Survivor reveals Shoah through a child’s eyes | Wisconsin Jewish Chronicle

Survivor reveals Shoah through a child’s eyes

Tova Friedman, child survivor of the Holocaust, has been a speaker at numerous engagements. But what she talks about is “not really my story,” she said.

Instead, “it is the story of the million-and-a-half children that did not survive” the Nazi death camps.

Born in Tomaszow Mazowiecki, a town in central Poland, Friedman, 66, was only five years old when she entered Auschwitz. When the camp was liberated in January 1945, she was six years old.
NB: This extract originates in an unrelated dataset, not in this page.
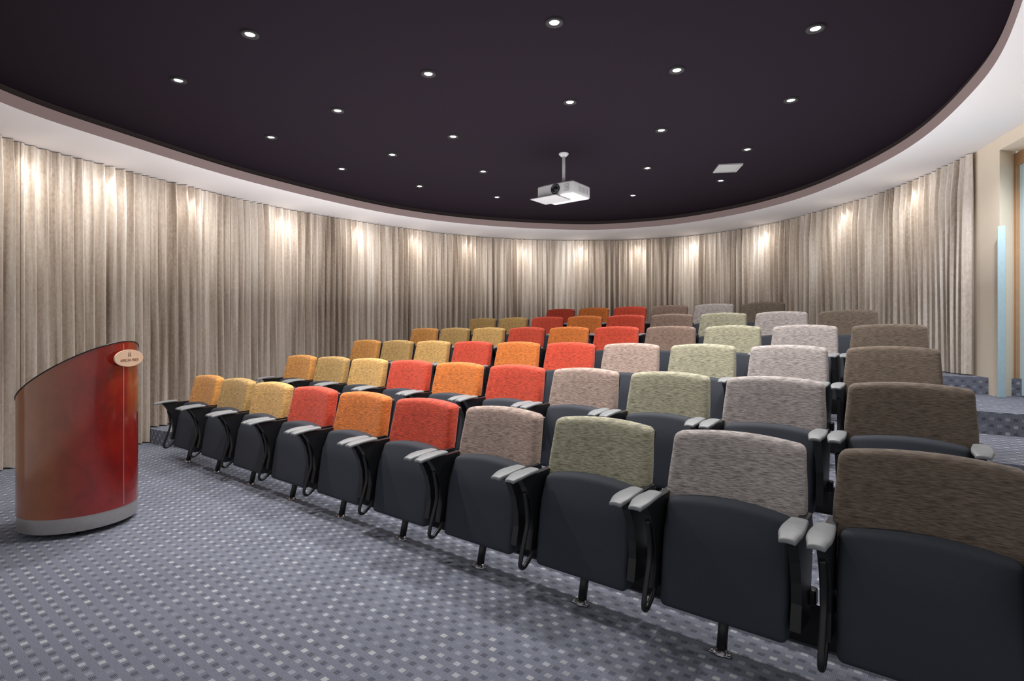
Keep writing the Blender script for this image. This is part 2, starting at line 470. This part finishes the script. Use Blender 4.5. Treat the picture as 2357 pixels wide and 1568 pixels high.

She was the youngest out of about five children that survived from her hometown, and possibly was the youngest of all the approximately 7,000 survivors liberated from the camp, she said.

More than 1 million people were murdered at Auschwitz between 1940 and 1945, the years that the camp was in operation, almost all of them Jews.

Friedman will speak on her “personal experience as a child survivor” as keynote speaker for the Yom HaShoah “Memorial to the Six Million, Remembrance of the Warsaw Ghetto Uprising and All Resistance,” held on Sunday, May 8, 2 p.m., at Congregation Shalom.

Friedman said she will “take the audience with me into the child’s world of the Holocaust,” as she talks about her experiences first living in the “ghetto, labor camp, and then extermination camp.”

In 1950, Tova moved to the United States with her parents, who both also survived.
In an article in the Chicago Tribune on Jan. 30, Friedman said she “once calculated the odds of all three members of my family — my mother, my father and myself, surviving the war as Polish Jews. It came to one in 1,000. We were among the lucky ones.”

Friedman, along with two other child survivors from Tomaszow Mazowiecki, Rachel Hyams and Frieda Tenenbaum, told their stories to author Milton J. Nieuwsma for his book “Surviving Auschwitz: Children of the Shoah,” (I Books, paperback), which is now in its second printing.

The book inspired a television special by the same name that will air on PBS in May, commemorating the 60th anniversary of the liberation of the concentration camps.
In the book, Friedman tells of her eight months at Auschwitz, including how at one point she was led to a gas chamber, only to be sent back because of a clerical mistake.

Of her story, Friedman says, “I speak to everyone who wants to hear, because the survivors are disappearing.” One day, she added, “people will only see us in videotapes.” She said that she wants to “make sure people see us as witnesses in case someone tells us it didn’t happen.”

She sees what she is doing as a “sort of legacy,” she said. “I don’t want those who have been killed to be forgotten.”

Friedman has spent a great deal of her life working for the Jewish community. She lived in Israel from 1967 to 1977 with her husband and four children, and she taught at the Hebrew University in Jerusalem. She now is executive director of Jewish Family Service in Highland Park, N.J., where she lives.

The Yom HaShoah commemoration is partially funded through the Harold & Rose Samson Family Jewish Community Center’s Raye and David Yom Hashoah Endowment Fund, the JCC Luba Slosberg Memorial Endowment Fund and the Pincus and Bluma Weinstock Yom HaShoah Endowment Fund.